OldnCrusty wrote on Jul 15
th, 2014 at 6:53pm:
aquascoot wrote on Jul 15
th, 2014 at 6:38pm:
i call everyone mate and i have never had a homosexual urge in my life.
i suspect this is true of about 90% of suburban males.
i cant speak for inner city trendies and green voters
Ignore the troll.
Laugh till you cry is just a sad racist troll - just an empty head with a smart mouth and a racist agenda.
"The lady doth protest too much, methinks". Olde Saulte has become very defensive about this issue.
http://www.illawarraqinfo.com/page17.htm"... CONVICTS AND COLONIES
Australia did not attract serious attention from Britain until it lost the American War Of Independence in 1783.
Between the years 1680 and 1780, the population of England doubled, with the Industrial Revolution bringing hordes of people into its cities. With no social security, the resulting slums and urban poverty led to an epidemic of crime. By 1770, over 200 separate offences had been made eligible for the death penalty.
Transportation of convicts to America for use as indentured labour was believed a more humane alternative to the problem and a solution to clearing the nation's overcrowded jails.
Following Captain James Cook's claiming of Australia as a British possession, the decision was made to direct the flow of convicts Down Under through the establishment of a colony in New South Wales.
The First Fleet arrived at Port Jackson to found what would become Sydney in 1788, and a second settlement on the southern island of Tasmania was established in 1803 - reserved for repeat offenders and the worst criminals.
From the early 18th Century, the United Kingdom developed its own distinct underground gay subculture, with men gathering secretly in so-called "Molly houses" - illegal bars and taverns that were the precursors of modern gay bars.
Molly culture was closely associated with cross-dressing and drag, and rather than seeking out 'rough trade', most Mollies seemed to have preferred other effeminate men as partners. Of course, when civil society found out about the existence of the Molly houses, they were outraged, and a vigorous police crackdown ensued.
When Mollies were arrested and thrown into London's floating prison hulks, they would have encountered an entirely darker kind of male-to-male sexuality - prison rape and sex traded for protection and favours.
During the First and Second Fleet, little effort was made to segregate the young and vulnerable from the older men, and with prisoners sleeping six to each tiny cell, it's not hard to imagine what must have gone on. Later fleets corrected this problem - placing the younger men and teens in separated lodging.

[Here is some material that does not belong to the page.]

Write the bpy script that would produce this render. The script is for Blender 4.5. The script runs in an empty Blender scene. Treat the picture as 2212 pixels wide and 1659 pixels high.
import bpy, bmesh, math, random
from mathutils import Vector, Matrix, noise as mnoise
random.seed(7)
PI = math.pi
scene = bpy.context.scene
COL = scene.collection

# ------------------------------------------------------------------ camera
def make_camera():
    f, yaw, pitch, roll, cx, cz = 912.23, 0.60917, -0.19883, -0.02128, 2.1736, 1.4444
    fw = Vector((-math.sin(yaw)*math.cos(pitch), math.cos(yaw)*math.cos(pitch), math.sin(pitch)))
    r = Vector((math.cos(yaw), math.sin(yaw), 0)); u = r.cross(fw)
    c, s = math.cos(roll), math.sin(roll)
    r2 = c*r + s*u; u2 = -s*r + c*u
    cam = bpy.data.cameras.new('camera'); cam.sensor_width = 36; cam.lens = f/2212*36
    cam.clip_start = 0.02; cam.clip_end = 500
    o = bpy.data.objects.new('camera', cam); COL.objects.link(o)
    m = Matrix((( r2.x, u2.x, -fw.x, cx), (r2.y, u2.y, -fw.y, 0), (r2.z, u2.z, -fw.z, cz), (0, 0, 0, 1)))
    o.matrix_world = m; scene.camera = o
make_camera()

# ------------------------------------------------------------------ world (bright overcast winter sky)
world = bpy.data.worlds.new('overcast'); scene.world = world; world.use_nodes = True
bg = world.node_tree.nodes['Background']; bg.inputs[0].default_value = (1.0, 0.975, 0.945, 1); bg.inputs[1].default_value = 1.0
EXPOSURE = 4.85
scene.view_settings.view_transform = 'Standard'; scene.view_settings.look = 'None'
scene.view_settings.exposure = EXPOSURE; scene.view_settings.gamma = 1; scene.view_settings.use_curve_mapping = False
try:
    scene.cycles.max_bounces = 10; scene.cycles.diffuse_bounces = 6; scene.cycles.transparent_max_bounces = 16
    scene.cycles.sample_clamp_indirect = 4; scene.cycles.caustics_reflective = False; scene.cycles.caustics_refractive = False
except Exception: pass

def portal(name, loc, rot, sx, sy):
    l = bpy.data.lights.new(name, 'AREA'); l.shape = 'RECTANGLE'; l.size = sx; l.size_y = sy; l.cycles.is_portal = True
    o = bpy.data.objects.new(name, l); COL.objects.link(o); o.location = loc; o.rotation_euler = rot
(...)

The term Molly has been found in early accounts from the colony while others commented on the unseemliness of a certain class of convict - young men who gave themselves feminine nicknames and wore their hair in women's styles. With only 189 women convicts amongst the 1,373 British to land at Port Jackson, both would have found themselves in considerable demand - and this gender imbalance would not be corrected for many decades.
Lesbianism among female convicts, kept mostly segregated from the males, is also recorded, but was viewed simply as a curiosity - girl-on-girl action not being viewed as real sex at the time.

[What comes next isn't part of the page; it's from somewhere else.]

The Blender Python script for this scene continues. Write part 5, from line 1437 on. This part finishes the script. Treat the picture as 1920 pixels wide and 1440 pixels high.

These early days of the colony seem to have included a fairly lax attitude to male homosexuality. Although it's first governor, Arthur Phillip, stated the only two offences deserving death were murder and sodomy, the first trial for such a crime did not occur until 1796 and that penalty was not prescribed. Phillip even went so far as to say that sodomites should be given to cannibals to be eaten, writing, "I would wish to confine the criminal until an opportunity offered of delivering him to the natives of New Zealand, and let them eat him. The dread of this will operate much stronger than the fear of death."
Despite this, the first recorded execution for a homosexual act did not occur until 1828, when Alexander Brown, chief officer on the whaling ship Royal Sovereign, and crewmember Richard Lister were ordered to hang by the neck by a Sydney court. Lister was given a last minute reprieve and deported from the colony, but Brown did not fair so well.

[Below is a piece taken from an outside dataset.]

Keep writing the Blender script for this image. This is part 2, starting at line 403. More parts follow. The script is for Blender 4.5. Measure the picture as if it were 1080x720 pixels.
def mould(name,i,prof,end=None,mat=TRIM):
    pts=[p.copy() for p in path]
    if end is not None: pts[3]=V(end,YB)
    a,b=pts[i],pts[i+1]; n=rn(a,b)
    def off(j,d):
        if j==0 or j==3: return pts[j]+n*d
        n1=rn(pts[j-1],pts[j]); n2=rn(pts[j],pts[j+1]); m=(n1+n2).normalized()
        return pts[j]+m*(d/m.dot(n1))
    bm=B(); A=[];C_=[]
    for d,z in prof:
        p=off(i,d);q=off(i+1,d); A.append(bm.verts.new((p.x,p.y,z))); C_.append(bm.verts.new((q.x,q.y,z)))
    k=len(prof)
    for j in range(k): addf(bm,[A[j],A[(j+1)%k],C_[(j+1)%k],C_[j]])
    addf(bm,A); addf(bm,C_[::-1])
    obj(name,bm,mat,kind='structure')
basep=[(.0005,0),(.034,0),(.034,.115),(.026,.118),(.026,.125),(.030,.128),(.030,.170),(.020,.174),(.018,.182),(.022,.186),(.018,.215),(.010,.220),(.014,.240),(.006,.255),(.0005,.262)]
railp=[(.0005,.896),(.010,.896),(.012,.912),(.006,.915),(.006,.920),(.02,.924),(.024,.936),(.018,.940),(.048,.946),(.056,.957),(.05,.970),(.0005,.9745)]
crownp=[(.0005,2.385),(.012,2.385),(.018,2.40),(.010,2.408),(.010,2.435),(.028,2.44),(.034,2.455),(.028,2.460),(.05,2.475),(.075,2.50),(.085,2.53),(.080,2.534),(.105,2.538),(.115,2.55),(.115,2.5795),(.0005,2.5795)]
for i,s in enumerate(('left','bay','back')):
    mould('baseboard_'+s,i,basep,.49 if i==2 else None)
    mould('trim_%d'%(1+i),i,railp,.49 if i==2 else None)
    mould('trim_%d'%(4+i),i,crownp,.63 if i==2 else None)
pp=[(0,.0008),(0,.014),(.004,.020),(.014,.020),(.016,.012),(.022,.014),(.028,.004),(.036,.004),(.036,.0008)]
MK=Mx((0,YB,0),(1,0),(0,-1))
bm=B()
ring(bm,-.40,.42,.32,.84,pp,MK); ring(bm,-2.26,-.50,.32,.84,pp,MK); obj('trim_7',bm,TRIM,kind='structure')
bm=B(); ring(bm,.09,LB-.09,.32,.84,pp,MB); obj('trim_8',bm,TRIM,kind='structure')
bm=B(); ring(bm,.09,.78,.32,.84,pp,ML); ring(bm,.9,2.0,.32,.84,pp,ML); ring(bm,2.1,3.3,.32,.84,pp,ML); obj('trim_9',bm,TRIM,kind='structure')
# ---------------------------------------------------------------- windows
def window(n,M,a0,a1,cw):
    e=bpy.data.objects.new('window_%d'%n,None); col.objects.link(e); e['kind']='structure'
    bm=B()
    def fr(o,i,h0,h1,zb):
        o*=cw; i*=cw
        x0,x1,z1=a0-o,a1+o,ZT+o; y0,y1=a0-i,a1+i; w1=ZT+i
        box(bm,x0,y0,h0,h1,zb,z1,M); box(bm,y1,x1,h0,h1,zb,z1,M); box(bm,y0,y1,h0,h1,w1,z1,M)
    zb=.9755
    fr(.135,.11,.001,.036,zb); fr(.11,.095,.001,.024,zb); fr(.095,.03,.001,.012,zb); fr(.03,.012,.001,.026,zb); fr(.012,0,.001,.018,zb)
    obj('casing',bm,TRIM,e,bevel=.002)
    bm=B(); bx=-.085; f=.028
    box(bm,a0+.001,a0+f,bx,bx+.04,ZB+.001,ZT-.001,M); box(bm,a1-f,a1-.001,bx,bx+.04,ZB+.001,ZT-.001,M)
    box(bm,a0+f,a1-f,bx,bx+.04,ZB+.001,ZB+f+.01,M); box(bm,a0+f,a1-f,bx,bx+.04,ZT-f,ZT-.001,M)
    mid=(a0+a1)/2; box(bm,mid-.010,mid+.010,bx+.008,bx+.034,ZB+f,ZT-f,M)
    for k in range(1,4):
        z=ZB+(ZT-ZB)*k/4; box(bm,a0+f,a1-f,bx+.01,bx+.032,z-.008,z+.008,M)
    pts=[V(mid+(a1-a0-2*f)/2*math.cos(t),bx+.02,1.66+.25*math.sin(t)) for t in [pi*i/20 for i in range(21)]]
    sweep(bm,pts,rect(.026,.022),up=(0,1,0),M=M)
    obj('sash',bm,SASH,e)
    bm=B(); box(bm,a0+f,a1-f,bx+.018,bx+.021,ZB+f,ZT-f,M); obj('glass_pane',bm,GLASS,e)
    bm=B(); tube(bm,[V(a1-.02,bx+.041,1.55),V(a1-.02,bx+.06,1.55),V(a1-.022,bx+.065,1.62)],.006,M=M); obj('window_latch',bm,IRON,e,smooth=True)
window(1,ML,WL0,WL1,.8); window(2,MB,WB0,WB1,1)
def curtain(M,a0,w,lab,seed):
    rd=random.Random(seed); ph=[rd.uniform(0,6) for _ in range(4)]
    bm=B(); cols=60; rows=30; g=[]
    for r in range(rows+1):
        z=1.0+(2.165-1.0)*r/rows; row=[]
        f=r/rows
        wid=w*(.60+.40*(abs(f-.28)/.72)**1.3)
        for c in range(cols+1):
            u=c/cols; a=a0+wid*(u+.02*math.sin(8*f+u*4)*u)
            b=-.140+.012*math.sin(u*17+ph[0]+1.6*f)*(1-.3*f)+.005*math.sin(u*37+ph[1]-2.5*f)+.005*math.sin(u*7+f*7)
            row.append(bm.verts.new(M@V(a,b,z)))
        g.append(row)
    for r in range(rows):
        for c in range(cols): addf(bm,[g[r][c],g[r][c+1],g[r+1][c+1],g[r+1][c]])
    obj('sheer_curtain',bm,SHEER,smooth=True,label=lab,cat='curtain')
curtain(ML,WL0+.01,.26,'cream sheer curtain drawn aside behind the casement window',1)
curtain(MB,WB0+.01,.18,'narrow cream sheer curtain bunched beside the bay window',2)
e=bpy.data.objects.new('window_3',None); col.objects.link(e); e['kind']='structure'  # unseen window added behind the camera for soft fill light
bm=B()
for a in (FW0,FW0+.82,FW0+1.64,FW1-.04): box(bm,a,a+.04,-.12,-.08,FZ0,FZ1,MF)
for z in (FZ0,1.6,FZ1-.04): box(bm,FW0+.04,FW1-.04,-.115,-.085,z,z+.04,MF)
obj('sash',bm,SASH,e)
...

Gay convicts lucky enough to be sent to Norfolk Island (an otherwise notoriously harsh and remote penal settlement) during the rule of the prison reformer Alexander Maconochie, led a much different life. On an island known for its food shortages and harsh punishments, Maconochie instituted a regime based on reward and tolerance rather than cruelty.
According to Robert Stuart, a magistrate who visited the island during Maconochie's rule, it was common for convicts to live together as couples - referring to each other as "husband and wife", and there may have been well over 100 such pairs on the island at any one time. Stuart observed, "These parties manifest as much eagerness for the society of each other as members of the opposite sex." Under Maconochie, convicts caught having sex still faced flogging but, compared to the rest of the British Empire, the punishment was mild.